DOJ sues four states over undercover plates for federal agents
The Justice Department sued Maine, Massachusetts, Oregon and Washington over confidential plates for some federal agents, setting up a new legal clash.
The Justice Department has opened a new legal fight with four states over confidential license plates used by some federal law-enforcement vehicles. In lawsuits filed Wednesday and announced Thursday, the department said Maine, Massachusetts, Oregon and Washington restricted or paused access to the plates in ways the federal government says interfere with operations and put agents at risk.
The dispute centers on plate programs that can help keep certain government vehicles from being easily identified. According to the Justice Department, the states’ actions are unconstitutional and violate the Supremacy Clause because they interfere with federal enforcement work. The states say their policies are aimed at limiting secretive civil immigration enforcement, not blocking all law enforcement activity.
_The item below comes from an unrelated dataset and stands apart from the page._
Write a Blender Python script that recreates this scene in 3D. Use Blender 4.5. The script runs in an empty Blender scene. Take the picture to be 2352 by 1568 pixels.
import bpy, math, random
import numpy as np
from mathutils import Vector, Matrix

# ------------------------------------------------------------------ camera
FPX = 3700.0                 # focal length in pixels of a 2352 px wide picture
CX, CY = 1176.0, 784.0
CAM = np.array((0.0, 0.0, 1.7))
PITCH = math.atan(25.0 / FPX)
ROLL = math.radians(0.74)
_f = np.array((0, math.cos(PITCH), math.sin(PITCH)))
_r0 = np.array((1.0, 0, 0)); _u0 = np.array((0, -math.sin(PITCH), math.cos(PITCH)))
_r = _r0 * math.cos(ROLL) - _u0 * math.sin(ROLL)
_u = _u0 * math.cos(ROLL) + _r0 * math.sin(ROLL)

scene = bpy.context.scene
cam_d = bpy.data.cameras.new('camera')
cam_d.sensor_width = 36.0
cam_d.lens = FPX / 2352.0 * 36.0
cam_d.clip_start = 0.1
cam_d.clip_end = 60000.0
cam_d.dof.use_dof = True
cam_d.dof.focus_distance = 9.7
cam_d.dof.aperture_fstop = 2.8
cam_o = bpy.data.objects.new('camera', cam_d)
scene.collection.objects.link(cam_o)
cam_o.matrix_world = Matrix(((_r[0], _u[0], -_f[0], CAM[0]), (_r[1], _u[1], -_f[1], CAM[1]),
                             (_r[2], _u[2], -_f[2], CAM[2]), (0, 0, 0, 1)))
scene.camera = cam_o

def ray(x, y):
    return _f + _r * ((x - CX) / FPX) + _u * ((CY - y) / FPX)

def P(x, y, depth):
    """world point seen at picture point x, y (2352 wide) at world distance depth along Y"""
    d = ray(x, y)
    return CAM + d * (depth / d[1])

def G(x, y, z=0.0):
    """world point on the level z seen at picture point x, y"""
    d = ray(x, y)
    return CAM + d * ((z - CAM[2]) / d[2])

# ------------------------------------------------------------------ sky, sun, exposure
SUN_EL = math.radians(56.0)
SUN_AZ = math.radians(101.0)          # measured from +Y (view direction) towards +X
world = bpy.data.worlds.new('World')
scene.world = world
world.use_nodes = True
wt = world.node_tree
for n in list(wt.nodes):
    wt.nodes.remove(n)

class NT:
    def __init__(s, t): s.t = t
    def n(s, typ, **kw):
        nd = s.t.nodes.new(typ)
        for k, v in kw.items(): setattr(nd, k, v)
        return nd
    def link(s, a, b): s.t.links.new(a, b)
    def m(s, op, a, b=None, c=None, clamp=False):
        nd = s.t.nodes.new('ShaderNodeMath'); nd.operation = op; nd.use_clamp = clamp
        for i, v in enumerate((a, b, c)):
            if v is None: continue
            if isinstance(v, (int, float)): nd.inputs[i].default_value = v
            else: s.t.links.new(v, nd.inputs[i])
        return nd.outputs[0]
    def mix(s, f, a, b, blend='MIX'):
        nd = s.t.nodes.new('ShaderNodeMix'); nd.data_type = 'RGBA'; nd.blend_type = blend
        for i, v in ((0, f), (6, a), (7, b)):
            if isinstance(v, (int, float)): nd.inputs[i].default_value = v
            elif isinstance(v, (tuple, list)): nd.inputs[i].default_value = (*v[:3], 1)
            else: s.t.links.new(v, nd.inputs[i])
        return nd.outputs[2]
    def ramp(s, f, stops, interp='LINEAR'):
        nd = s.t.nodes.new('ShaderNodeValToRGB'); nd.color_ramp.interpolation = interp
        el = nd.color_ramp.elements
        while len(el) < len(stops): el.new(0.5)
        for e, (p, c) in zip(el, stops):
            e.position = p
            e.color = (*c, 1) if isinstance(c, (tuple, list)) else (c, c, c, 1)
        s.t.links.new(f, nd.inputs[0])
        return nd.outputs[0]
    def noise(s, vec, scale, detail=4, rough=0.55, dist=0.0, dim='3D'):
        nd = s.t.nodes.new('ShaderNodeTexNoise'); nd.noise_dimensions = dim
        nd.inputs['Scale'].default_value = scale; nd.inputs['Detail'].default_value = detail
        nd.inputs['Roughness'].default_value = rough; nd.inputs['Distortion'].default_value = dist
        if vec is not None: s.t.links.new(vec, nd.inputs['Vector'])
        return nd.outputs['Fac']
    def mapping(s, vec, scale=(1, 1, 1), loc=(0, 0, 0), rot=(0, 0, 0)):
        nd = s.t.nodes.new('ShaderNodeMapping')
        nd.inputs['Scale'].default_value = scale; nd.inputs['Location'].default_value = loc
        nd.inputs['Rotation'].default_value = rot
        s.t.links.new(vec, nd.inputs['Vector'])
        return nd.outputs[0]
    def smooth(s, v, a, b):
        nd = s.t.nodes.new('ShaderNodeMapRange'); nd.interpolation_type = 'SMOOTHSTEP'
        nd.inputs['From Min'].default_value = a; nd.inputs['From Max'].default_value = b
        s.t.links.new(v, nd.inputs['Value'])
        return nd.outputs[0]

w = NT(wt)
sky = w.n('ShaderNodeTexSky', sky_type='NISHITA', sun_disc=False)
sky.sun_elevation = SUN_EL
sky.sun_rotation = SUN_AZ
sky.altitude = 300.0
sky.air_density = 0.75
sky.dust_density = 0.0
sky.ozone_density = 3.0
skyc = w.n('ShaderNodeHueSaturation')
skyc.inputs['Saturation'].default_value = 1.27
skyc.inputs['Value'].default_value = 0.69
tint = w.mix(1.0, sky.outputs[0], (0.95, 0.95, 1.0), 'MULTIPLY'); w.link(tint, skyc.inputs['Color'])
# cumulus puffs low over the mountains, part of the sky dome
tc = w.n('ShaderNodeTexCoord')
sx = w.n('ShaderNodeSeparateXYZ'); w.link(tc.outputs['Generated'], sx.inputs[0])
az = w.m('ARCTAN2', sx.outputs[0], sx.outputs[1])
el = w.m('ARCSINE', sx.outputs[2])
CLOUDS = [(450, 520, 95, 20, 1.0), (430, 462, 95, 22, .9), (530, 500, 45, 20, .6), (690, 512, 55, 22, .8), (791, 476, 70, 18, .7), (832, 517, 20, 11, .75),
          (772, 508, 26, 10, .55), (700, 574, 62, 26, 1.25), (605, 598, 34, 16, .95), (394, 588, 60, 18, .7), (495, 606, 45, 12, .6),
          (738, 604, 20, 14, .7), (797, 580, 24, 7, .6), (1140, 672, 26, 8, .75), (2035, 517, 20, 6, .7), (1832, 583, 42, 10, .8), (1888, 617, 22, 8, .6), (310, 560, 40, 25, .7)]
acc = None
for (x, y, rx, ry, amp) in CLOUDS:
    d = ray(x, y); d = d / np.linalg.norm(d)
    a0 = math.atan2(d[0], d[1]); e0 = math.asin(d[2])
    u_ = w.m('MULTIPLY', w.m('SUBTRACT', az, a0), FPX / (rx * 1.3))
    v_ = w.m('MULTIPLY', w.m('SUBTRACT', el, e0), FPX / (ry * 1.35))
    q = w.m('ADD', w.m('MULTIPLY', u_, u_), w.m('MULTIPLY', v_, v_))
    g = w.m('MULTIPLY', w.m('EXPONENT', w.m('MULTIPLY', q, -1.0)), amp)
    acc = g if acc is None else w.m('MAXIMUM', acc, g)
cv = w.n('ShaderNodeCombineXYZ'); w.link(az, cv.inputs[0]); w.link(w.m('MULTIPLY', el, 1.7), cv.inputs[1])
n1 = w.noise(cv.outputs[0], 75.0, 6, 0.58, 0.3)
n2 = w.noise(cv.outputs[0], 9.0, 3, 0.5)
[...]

That distinction matters. The filings and state responses described this as a narrow fight over undercover or confidential plates for specific federal operations, especially immigration-related work, not a blanket refusal to recognize every federal vehicle. The federal government argues the plates help protect officers and preserve operational effectiveness. State officials say they do not want their motor vehicle systems used to quietly expand immigration crackdowns.
Oregon has said it temporarily paused new undercover plate issuance while reviewing its program, but existing unexpired plates remain usable. Massachusetts and Washington have publicly defended their policies. In Maine, Secretary of State Shenna Bellows said the state would stand by its decision.
No court ruling has been issued yet, so this is still a filing-stage dispute, not a final result. The next steps will likely include court responses, state legal defenses and the possibility of preliminary rulings that could affect whether the states keep their current limits while the cases move forward.
Why it matters
The cases could shape how much control states have over tools that federal agents say are needed for safety and discretion. They also raise a broader question that could reach beyond these four states: whether a state can deny a federal agency a vehicle-identification tool when the state says the work tied to it conflicts with local policy.
If the Justice Department prevails, other states with similar restrictions could face pressure to change course. If the states hold their ground, they may gain more room to limit cooperation tools they see as connected to hidden immigration enforcement. Either way, the lawsuits are an early test of the balance between federal authority and state discretion in an area that has already become politically and legally charged.